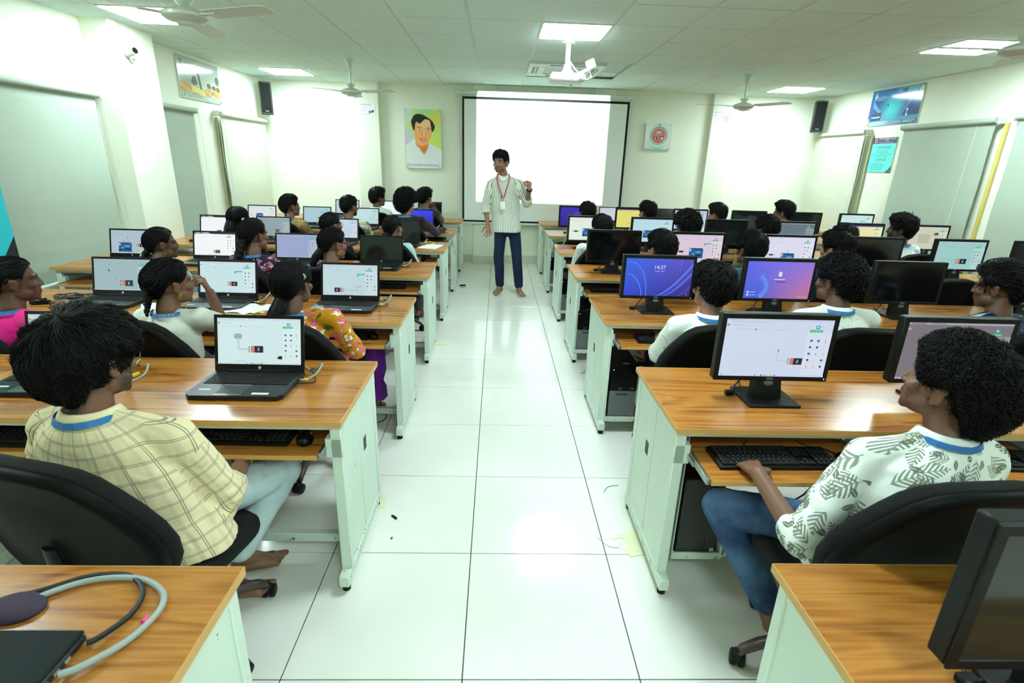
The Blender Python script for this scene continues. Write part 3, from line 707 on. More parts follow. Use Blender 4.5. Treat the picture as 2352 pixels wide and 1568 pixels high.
# ---------------------------------------------------------------- computer desks
NEAR_L = [-1.52, -0.215, 1.0, 2.29, 3.545, 4.88, 6.21]
NEAR_R = [-1.50, -0.225, 1.105, 2.37, 3.61, 4.94, 6.18]
HOLE = plain('cable_hole_shadow', C(40, 46, 42), .6)
def make_desk(L, pull, label, trays=True):
    """origin on the floor at the corner nearest the camera; x along the desk, y away from the seat"""
    t = empty('computer_desk', (0, 0, 0), 0, label, 'desk', 'computer desks in rows')
    MB().box(0, 0, .727, L, .6, .75, .0015).build('tabletop', WOOD, t)
    m = MB()
    for a in ((-.0016, -.0016, L+.0016, .0006), (-.0016, .5994, L+.0016, .6016), (-.0016, 0, .0006, .6), (L-.0006, 0, L+.0016, .6)): m.box(a[0], a[1], .7275, a[2], a[3], .7495)
    m.build('edge_band', BAND, t)
    MB().box(.045, .03, .702, L-.045, .055, .7265).build('front_rail', MINT, t)
    MB().box(.045, .545, .70, L-.045, .57, .7265).build('rear_rail', MINT, t)
    MB().box(.04, .2, .068, L-.04, .235, .108, .003).build('stretcher', MINT, t)
    for sx, x in ((1, .012), (-1, L-.052)):
        q = MB().box(x, .03, .078, x+.04, .068, .727, .003).build('post', MINT, t)
        MB().box(x, .545, .078, x+.04, .58, .727, .003).build('post', MINT, t)
        MB().box(x, .068, .69, x+.04, .545, .727, .003).build('top_bar', MINT, t)
        b = MB().box(x, -.02, .03, x+.04, .59, .08, .004).build('foot_bar', MINT, t)
        for yy in (.01, .56): MB().cyl((x+.02, yy, 0), (x+.02, yy, .032), .016, 12).build('foot_pad', RUBBER, b)
        MB().box(x+.006, .066, .078, x+.034, .288, .692, .002).build('side_panel', MINT, t)
        p = MB().box(x+.006, .294, .078, x+.034, .547, .692, .002).build('side_panel', MINT, t)
        m = MB().box(x+.013, .287, .08, x+.027, .2945, .69); m.build('panel_joint', GREYP, t)
        MB().box(x+.0045, .345, .43, x+.0355, .385, .49).build('cable_hole', HOLE, p)
    if trays:
        xm = L/2
        MB().box(xm-.018, .1, .56, xm+.018, .14, .702, .002).box(xm-.05, .12, .55, xm+.05, .5, .563).build('centre_bracket', MINT, t)
        for k in (0, 1):
            a, b = (.085, xm-.035) if k == 0 else (xm+.035, L-.085)
            tr = MB().box(a, pull, .612, b, pull+.36, .63, .0015).build('keyboard_tray', WOOD, t)
            MB().box(a-.001, pull-.0016, .6125, b+.001, pull, .6295).build('edge_band', BAND, tr)
            for e, s in ((a, -1), (b, 1)):
                sl = MB().box(min(e, e+s*.014), pull+.01, .607, max(e, e+s*.014), pull+.36, .634, .002).build('drawer_slide', STEEL, t)
                MB().box(min(e+s*.013, e+s*.022), pull+.12, .61, max(e+s*.013, e+s*.022), .5, .63).build('outer_rail', STEEL, sl)
            e, s = (a, -1) if k == 0 else (b, 1)
            MB().box(min(e+s*.012, e+s*.075), .03, .585, max(e+s*.012, e+s*.075), .075, .665, .003).build('hanger_block', MINT, t)
    return t
ROWN = ['nearest the camera', 'in the row of the cream checked shirt man and leafy shirt man', 'in the second full row', 'in the third full row', 'in the fourth full row', 'in the fifth full row', 'in the row nearest the screen']
ROWS = ['row by the camera', 'first full row', 'second full row', 'third full row', 'fourth full row', 'fifth full row', 'row nearest the screen']
protoL, protoR = {}, {}
for r in range(7):
    for k in range(2):                      # two desks from the aisle to the blinds
        l = 'wood topped desk on the blind side of the aisle, %s, %s' % (ROWS[r], ('beside the aisle', 'by the blinds')[k])
        l = l.replace('on the blind side of the aisle', 'on the laptop side')
        key = 'a' if r in (1,) else 'b'
        if key not in protoL: o = protoL[key] = make_desk(1.48, -.03 if key == 'a' else -.07, l); 
        else: o = dup(protoL[key], (0, 0, 0), 0, l)
        o.location = (-.455-1.485*(k+1)+.005-(.02 if r == 0 else 0), NEAR_L[r], 0); o['label'] = l
    for k in range(3):
        l = 'wood topped desk on the monitor side, %s, %s' % (ROWS[r], ('beside the aisle', 'in the middle', 'by the teal notice wall')[k])
        key = 'a' if r == 1 else 'b'
        if key not in protoR: o = protoR[key] = make_desk(1.49, -.15 if key == 'a' else -.10, l)
        else: o = dup(protoR[key], (0, 0, 0), 0, l)
        o.location = (.752+1.494*k-.005*(r > 1)+(.012 if r == 0 else 0)-(.035 if r in (2, 3, 4) else .03 if r == 5 else 0)*0, NEAR_R[r], 0); o['label'] = l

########

REQUIREMENT - Produce an exact copy of each line of data, skipping embedded images.

RESPONSE TO THIS EXERCISE -
The Blender Python script for this scene continues. Write part 3, from line 707 on. More parts follow. Use Blender 4.5. Treat the picture as 2352 pixels wide and 1568 pixels high.
# ---------------------------------------------------------------- computer desks
NEAR_L = [-1.52, -0.215, 1.0, 2.29, 3.545, 4.88, 6.21]
NEAR_R = [-1.50, -0.225, 1.105, 2.37, 3.61, 4.94, 6.18]
HOLE = plain('cable_hole_shadow', C(40, 46, 42), .6)
def make_desk(L, pull, label, trays=True):
    """origin on the floor at the corner nearest the camera; x along the desk, y away from the seat"""
    t = empty('computer_desk', (0, 0, 0), 0, label, 'desk', 'computer desks in rows')
    MB().box(0, 0, .727, L, .6, .75, .0015).build('tabletop', WOOD, t)
    m = MB()
    for a in ((-.0016, -.0016, L+.0016, .0006), (-.0016, .5994, L+.0016, .6016), (-.0016, 0, .0006, .6), (L-.0006, 0, L+.0016, .6)): m.box(a[0], a[1], .7275, a[2], a[3], .7495)
    m.build('edge_band', BAND, t)
    MB().box(.045, .03, .702, L-.045, .055, .7265).build('front_rail', MINT, t)
    MB().box(.045, .545, .70, L-.045, .57, .7265).build('rear_rail', MINT, t)
    MB().box(.04, .2, .068, L-.04, .235, .108, .003).build('stretcher', MINT, t)
    for sx, x in ((1, .012), (-1, L-.052)):
        q = MB().box(x, .03, .078, x+.04, .068, .727, .003).build('post', MINT, t)
        MB().box(x, .545, .078, x+.04, .58, .727, .003).build('post', MINT, t)
        MB().box(x, .068, .69, x+.04, .545, .727, .003).build('top_bar', MINT, t)
        b = MB().box(x, -.02, .03, x+.04, .59, .08, .004).build('foot_bar', MINT, t)
        for yy in (.01, .56): MB().cyl((x+.02, yy, 0), (x+.02, yy, .032), .016, 12).build('foot_pad', RUBBER, b)
        MB().box(x+.006, .066, .078, x+.034, .288, .692, .002).build('side_panel', MINT, t)
        p = MB().box(x+.006, .294, .078, x+.034, .547, .692, .002).build('side_panel', MINT, t)
        m = MB().box(x+.013, .287, .08, x+.027, .2945, .69); m.build('panel_joint', GREYP, t)
        MB().box(x+.0045, .345, .43, x+.0355, .385, .49).build('cable_hole', HOLE, p)
    if trays:
        xm = L/2
        MB().box(xm-.018, .1, .56, xm+.018, .14, .702, .002).box(xm-.05, .12, .55, xm+.05, .5, .563).build('centre_bracket', MINT, t)
        for k in (0, 1):
            a, b = (.085, xm-.035) if k == 0 else (xm+.035, L-.085)
            tr = MB().box(a, pull, .612, b, pull+.36, .63, .0015).build('keyboard_tray', WOOD, t)
            MB().box(a-.001, pull-.0016, .6125, b+.001, pull, .6295).build('edge_band', BAND, tr)
            for e, s in ((a, -1), (b, 1)):
                sl = MB().box(min(e, e+s*.014), pull+.01, .607, max(e, e+s*.014), pull+.36, .634, .002).build('drawer_slide', STEEL, t)
                MB().box(min(e+s*.013, e+s*.022), pull+.12, .61, max(e+s*.013, e+s*.022), .5, .63).build('outer_rail', STEEL, sl)
            e, s = (a, -1) if k == 0 else (b, 1)
            MB().box(min(e+s*.012, e+s*.075), .03, .585, max(e+s*.012, e+s*.075), .075, .665, .003).build('hanger_block', MINT, t)
    return t
ROWN = ['nearest the camera', 'in the row of the cream checked shirt man and leafy shirt man', 'in the second full row', 'in the third full row', 'in the fourth full row', 'in the fifth full row', 'in the row nearest the screen']
ROWS = ['row by the camera', 'first full row', 'second full row', 'third full row', 'fourth full row', 'fifth full row', 'row nearest the screen']
protoL, protoR = {}, {}
for r in range(7):
    for k in range(2):                      # two desks from the aisle to the blinds
        l = 'wood topped desk on the blind side of the aisle, %s, %s' % (ROWS[r], ('beside the aisle', 'by the blinds')[k])
        l = l.replace('on the blind side of the aisle', 'on the laptop side')
        key = 'a' if r in (1,) else 'b'
        if key not in protoL: o = protoL[key] = make_desk(1.48, -.03 if key == 'a' else -.07, l); 
        else: o = dup(protoL[key], (0, 0, 0), 0, l)
        o.location = (-.455-1.485*(k+1)+.005-(.02 if r == 0 else 0), NEAR_L[r], 0); o['label'] = l
    for k in range(3):
        l = 'wood topped desk on the monitor side, %s, %s' % (ROWS[r], ('beside the aisle', 'in the middle', 'by the teal notice wall')[k])
        key = 'a' if r == 1 else 'b'
        if key not in protoR: o = protoR[key] = make_desk(1.49, -.15 if key == 'a' else -.10, l)
        else: o = dup(protoR[key], (0, 0, 0), 0, l)
        o.location = (.752+1.494*k-.005*(r > 1)+(.012 if r == 0 else 0)-(.035 if r in (2, 3, 4) else .03 if r == 5 else 0)*0, NEAR_R[r], 0); o['label'] = l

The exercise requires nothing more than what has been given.